Binding Energies and Vibrational Spectral Features of Sn Species on Amorphous Water-ice Mantles: A Quantum Mechanical Study

In the denser and colder regions of the interstellar medium (ISM), gas-phase sulfur is depleted by 2 or 3 orders of magnitude with respect to its cosmic abundance. Thus, which species are the main carriers of sulfur is an open question. Recent studies have proposed Sn species as potential sulfur reservoirs. Among the various sulfur allotropes, the most stable one is the S8 ring, detected in the asteroid Ryugu and Orgueil meteorite. Shorter species, namely S3 and S4, have been found in the comet 67P/C-G, but their presence in the ISM remains elusive.
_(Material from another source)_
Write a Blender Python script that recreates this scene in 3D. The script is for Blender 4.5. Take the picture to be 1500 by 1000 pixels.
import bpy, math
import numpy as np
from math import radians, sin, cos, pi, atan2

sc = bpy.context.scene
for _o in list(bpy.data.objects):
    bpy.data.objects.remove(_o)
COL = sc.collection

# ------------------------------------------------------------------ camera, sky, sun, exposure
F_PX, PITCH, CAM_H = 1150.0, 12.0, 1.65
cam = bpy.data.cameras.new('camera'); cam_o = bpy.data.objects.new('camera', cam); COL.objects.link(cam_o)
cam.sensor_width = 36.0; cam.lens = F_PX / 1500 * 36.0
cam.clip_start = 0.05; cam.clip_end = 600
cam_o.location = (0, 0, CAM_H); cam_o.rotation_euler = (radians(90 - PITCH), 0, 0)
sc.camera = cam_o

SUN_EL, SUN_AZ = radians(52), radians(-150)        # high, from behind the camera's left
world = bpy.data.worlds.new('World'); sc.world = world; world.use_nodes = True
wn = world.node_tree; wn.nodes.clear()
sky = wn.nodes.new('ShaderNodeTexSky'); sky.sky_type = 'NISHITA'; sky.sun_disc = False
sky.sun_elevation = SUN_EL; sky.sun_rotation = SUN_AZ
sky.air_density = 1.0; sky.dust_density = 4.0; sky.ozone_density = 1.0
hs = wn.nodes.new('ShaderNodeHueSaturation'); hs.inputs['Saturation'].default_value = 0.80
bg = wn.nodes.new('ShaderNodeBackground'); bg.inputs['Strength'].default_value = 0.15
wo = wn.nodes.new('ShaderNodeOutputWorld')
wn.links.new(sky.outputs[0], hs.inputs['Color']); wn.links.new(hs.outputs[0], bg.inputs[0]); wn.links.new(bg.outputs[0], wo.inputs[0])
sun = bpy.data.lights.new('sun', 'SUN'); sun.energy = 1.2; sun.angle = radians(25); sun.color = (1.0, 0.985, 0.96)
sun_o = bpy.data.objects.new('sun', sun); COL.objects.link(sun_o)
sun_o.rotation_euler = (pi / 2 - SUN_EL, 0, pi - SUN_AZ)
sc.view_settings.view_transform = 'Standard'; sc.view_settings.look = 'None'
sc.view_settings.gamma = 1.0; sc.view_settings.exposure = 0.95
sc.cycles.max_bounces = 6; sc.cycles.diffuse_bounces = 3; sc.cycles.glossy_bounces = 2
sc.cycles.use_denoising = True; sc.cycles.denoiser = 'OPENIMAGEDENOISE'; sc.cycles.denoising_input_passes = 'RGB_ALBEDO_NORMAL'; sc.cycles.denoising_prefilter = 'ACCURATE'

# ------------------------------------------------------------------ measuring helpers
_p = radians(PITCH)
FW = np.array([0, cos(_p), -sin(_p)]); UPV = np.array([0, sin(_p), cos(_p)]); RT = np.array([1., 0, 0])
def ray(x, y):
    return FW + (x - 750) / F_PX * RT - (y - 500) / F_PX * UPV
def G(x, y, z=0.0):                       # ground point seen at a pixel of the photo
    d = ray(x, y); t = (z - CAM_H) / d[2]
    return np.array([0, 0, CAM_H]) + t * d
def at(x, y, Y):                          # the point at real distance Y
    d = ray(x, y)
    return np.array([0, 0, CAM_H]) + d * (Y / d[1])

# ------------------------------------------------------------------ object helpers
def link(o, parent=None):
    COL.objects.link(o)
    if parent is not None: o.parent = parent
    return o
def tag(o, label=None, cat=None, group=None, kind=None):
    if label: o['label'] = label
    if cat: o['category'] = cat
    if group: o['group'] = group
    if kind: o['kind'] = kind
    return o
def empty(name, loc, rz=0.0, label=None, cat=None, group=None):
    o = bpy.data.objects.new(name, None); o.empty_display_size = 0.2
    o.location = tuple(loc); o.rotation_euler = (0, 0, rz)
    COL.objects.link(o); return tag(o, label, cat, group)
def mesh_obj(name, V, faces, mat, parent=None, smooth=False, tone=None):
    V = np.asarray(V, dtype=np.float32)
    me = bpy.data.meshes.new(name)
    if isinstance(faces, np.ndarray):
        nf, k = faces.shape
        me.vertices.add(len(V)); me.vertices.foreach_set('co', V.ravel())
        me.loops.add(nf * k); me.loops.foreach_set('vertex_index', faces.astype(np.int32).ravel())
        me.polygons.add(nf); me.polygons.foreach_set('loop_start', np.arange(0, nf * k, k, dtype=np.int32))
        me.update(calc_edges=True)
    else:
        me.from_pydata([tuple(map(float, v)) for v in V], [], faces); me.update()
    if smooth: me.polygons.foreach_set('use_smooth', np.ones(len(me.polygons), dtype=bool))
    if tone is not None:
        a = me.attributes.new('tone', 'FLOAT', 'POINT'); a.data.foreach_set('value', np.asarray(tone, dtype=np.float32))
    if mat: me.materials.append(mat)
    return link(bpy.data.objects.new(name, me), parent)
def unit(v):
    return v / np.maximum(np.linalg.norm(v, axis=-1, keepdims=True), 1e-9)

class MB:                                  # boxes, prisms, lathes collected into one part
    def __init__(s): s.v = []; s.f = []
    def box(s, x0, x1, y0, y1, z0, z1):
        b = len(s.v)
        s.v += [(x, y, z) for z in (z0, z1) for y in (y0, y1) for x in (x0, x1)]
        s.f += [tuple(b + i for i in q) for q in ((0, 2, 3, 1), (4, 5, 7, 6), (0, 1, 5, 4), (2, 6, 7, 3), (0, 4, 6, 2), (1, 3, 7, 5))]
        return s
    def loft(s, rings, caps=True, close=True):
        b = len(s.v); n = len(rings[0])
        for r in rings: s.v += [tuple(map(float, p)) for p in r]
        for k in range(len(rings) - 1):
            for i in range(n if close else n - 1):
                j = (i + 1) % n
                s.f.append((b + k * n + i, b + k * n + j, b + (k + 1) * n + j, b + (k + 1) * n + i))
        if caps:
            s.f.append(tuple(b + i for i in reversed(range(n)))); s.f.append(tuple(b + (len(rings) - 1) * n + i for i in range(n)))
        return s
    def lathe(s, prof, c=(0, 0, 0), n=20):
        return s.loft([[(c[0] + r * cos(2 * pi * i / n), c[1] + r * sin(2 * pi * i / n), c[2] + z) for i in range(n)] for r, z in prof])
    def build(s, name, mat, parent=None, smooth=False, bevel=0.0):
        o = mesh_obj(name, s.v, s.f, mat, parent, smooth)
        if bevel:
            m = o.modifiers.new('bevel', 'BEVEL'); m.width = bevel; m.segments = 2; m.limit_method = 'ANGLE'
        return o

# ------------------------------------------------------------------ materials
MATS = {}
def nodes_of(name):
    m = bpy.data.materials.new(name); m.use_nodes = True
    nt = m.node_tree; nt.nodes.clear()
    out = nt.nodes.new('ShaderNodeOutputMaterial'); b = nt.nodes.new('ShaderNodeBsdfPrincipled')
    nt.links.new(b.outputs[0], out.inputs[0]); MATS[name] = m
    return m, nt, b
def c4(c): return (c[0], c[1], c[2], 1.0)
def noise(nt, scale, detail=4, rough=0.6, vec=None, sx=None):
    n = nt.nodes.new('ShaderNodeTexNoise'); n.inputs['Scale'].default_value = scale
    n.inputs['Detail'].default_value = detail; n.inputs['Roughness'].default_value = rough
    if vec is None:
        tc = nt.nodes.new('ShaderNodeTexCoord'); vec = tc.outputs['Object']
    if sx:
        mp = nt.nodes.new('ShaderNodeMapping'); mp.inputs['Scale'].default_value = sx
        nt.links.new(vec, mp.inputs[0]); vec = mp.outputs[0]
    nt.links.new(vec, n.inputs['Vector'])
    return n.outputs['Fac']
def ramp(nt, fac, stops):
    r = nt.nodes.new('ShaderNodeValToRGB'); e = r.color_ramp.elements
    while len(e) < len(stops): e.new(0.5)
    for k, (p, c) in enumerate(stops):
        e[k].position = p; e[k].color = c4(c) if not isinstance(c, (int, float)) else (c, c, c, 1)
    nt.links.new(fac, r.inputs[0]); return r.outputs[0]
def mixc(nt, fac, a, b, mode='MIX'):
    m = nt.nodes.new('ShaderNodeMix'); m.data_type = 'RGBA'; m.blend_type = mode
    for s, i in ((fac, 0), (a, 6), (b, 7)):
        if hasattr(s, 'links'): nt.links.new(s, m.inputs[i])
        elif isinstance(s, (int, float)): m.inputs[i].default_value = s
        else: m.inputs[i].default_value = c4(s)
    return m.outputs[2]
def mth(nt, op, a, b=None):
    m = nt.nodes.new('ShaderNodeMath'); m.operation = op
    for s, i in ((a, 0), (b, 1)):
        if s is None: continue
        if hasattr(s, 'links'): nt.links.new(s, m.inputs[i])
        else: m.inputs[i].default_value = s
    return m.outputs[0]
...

In this study, we compute the binding energies (BEs) of Sn (n = 1-8) species on an amorphous water-ice surface model and analyze their infrared (IR) and Raman spectral features to provide data for their identification in the ISM. Our computations reveal that these species exhibit lower BEs than previously assumed and that their spectral features experience minimal shifts when adsorbed on water ice, because of the weak and nonspecific Sn-ice interactions. Furthermore, these species display very low IR band intensities and, therefore, very accurate instruments operating in the mid-IR range are required for detecting the presence of these species in dense interstellar environments.